Testing the Identity Theory

Joined by the study’s co-authors, Wharton doctoral candidate Aneesh Rai and Harvard Business School assistant professor Edward H. Chang, Kirgios and Milkman ran three experiments to test their identity theory.

identity

First, they sent emails from a fictitious student requesting career help to nearly 2,500 white male city council members across the U.S. The letters identified the student as a white male or a minority, either directly or not. 

“Across the four categories, city council members were 24.4% more likely to respond when women and racial minorities explicitly stated their identities,” they found.

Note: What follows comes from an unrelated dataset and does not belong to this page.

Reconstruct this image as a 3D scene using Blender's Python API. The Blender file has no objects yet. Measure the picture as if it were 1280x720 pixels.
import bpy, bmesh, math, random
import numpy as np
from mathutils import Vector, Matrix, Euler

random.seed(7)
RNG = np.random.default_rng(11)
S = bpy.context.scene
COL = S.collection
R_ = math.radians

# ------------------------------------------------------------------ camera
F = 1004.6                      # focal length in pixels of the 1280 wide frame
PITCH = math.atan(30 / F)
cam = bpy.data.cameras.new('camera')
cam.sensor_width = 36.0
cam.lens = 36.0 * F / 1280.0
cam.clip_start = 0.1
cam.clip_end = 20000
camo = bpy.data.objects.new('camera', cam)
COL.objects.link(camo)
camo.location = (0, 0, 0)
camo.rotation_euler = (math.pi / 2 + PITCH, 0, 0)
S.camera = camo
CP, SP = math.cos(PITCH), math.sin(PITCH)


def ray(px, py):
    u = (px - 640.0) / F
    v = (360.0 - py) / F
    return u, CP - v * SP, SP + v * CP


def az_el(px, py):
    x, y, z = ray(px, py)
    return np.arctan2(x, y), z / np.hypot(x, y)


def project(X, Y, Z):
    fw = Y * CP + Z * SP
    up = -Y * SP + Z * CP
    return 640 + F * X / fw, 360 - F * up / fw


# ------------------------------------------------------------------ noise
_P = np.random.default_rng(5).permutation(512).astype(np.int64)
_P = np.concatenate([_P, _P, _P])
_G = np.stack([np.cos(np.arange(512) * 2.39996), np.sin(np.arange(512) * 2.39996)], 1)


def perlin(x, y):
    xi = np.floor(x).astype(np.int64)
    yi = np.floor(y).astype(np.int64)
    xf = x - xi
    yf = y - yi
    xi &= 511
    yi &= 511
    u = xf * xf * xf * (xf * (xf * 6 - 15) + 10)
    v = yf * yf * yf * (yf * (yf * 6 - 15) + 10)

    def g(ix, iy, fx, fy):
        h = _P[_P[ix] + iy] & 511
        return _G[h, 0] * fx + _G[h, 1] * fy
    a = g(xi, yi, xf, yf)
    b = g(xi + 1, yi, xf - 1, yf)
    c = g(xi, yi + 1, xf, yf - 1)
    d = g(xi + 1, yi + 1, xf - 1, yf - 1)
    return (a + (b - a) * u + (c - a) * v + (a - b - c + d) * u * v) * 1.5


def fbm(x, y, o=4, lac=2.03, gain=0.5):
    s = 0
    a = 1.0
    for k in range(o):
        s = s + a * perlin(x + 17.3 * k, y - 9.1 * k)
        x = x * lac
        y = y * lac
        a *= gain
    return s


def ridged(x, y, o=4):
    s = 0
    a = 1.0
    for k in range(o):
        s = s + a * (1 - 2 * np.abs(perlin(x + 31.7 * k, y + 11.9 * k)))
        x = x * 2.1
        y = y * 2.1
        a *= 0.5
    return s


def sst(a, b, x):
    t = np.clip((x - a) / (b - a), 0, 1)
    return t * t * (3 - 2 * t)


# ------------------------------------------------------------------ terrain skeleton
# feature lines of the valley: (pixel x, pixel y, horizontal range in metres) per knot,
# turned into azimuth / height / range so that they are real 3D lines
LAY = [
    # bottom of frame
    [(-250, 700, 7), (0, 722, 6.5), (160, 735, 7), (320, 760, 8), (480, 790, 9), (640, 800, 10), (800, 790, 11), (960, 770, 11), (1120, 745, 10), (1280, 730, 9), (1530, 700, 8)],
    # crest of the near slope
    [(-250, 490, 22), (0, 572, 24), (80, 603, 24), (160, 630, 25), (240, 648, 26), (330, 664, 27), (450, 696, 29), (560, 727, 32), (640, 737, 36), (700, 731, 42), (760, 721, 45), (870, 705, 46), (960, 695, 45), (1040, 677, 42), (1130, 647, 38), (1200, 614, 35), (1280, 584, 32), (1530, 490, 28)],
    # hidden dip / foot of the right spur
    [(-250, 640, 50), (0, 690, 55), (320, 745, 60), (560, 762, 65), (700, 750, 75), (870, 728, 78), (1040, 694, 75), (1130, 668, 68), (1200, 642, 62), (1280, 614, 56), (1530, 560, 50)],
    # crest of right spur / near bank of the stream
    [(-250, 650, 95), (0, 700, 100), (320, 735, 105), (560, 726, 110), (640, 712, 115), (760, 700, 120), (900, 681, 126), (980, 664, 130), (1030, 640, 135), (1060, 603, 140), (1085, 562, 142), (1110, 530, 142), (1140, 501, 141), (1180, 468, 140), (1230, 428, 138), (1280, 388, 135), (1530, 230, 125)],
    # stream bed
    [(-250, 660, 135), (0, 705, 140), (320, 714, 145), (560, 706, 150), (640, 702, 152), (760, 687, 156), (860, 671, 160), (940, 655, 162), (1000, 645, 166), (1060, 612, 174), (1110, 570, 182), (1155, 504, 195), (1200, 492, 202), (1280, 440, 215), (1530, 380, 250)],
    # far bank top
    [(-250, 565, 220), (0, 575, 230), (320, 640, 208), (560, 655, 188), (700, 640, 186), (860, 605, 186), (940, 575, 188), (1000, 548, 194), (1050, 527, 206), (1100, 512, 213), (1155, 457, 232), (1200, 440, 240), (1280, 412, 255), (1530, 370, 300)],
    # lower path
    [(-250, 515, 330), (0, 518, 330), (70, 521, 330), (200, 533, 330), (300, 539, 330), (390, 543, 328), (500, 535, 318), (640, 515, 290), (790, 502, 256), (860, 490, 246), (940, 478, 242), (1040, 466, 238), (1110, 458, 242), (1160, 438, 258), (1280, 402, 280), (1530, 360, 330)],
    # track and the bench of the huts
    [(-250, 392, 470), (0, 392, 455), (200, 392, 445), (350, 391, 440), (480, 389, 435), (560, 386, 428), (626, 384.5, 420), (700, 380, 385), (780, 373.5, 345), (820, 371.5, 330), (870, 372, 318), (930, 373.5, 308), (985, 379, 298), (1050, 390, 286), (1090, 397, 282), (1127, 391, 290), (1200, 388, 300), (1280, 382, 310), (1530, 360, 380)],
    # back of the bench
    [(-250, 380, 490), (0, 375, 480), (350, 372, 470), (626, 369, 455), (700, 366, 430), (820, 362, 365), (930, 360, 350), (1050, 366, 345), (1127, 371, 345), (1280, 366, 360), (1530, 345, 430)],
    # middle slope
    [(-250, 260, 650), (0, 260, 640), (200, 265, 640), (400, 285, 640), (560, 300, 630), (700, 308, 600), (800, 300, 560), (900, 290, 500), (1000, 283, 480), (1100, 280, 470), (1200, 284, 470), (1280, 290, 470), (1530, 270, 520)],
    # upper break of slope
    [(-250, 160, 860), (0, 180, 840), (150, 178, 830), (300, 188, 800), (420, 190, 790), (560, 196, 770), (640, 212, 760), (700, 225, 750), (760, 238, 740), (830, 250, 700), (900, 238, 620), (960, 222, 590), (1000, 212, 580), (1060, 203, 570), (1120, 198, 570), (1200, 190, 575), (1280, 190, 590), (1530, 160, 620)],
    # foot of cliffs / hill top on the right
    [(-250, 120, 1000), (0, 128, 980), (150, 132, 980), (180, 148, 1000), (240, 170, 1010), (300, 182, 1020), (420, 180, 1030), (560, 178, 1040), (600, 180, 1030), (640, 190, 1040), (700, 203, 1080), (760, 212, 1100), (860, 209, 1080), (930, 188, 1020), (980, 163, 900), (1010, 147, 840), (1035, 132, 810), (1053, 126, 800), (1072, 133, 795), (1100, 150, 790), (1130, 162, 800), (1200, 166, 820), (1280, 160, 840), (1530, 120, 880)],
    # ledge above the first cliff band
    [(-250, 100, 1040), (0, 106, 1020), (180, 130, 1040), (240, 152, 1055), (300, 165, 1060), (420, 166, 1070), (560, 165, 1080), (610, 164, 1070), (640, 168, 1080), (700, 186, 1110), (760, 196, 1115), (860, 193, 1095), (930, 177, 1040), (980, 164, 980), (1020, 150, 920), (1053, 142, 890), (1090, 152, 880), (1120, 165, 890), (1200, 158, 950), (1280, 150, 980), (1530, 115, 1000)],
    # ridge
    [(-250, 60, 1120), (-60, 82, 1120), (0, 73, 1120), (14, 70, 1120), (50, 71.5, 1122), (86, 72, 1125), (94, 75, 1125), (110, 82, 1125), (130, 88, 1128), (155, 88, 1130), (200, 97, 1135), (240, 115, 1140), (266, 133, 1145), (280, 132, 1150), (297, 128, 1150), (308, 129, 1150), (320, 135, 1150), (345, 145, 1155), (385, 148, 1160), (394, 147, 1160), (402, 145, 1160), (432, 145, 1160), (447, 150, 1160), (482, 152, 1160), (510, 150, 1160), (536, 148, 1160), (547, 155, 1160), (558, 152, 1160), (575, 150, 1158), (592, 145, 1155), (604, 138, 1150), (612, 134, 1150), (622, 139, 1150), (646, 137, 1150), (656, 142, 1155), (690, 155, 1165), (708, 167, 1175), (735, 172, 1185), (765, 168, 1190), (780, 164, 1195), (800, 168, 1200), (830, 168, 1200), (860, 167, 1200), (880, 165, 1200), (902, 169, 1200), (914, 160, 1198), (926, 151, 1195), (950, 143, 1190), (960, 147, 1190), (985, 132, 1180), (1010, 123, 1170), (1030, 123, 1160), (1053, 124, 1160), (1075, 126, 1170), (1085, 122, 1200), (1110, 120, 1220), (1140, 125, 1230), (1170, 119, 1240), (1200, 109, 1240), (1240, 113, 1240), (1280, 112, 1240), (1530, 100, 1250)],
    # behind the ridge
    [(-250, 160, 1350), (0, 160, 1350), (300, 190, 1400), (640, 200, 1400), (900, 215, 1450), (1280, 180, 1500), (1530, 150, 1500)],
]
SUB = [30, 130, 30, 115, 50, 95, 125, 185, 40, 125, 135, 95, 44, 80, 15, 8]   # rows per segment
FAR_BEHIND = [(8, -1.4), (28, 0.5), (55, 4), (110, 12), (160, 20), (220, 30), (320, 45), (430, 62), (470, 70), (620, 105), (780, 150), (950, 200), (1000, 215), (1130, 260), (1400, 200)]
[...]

In a second email experiment, fictional student “Demarcus Rivers” requested research help from 1,200 undergrads at an East Coast university. Some letters included a specific mention of Demarcus’s race (“As a Black man pursuing a PhD…”). Other letters didn’t specify identity (“As someone pursuing a PhD…”). 

The researchers found that “the undergrads were 79.6% more likely to help Demarcus when he mentioned his race.”

Finally, the study’s authors recruited nearly 1,500 participants online for a third experiment. They asked them to imagine they were a computer science professor choosing one of four students to refer for a prestigious conference. Participants then read application emails from the fictitious candidates, one of whom was a Black man. In some cases, the Black student directly referenced his identity. In other emails, readers inferred it from his name.

“Participants were 50% more likely to refer the Black man when he explicitly mentioned his identity,” the researchers learned.

Why Does Being Explicit Help?

You might find the results of this study unexpected. After all, previous research revealed that minorities who “whitened” their resumes were much more likely to receive a callback than job applicants whose racial identity was easily discerned.

That study came out in 2017—a whole different era in understanding and acknowledging racism and bias in society. Today, the Wharton researchers suspect that prospective helpers want to prove to themselves that they don’t discriminate against others.

“They want to feel like they are good people,” Kirgios says of prospective helpers. “In the U.S., we have for decades now equated being sexist or being racist with being a bad person. You don’t want to think of yourself that way. You don’t want to believe you’re a bad person. You want to believe you would treat people fairly.”

“At a more abstract level, I think an important takeaway is that people can avoid discriminating when they are made aware that their behavior may be influenced by bias,” says Kirgios.

While the new study isn’t looking at job applicants, we hope the takeaways spill over. Kirgios says the study also has implications for the workplace from a managerial standpoint. It suggests that employees will think more about diversity, equity, and inclusion (DEI) if companies prioritize those principles, she explains.

In the end, “It really matters what’s top of mind when you’re making decisions,” says Kirgios. “If DEI isn’t top of mind, it won’t be a factor.”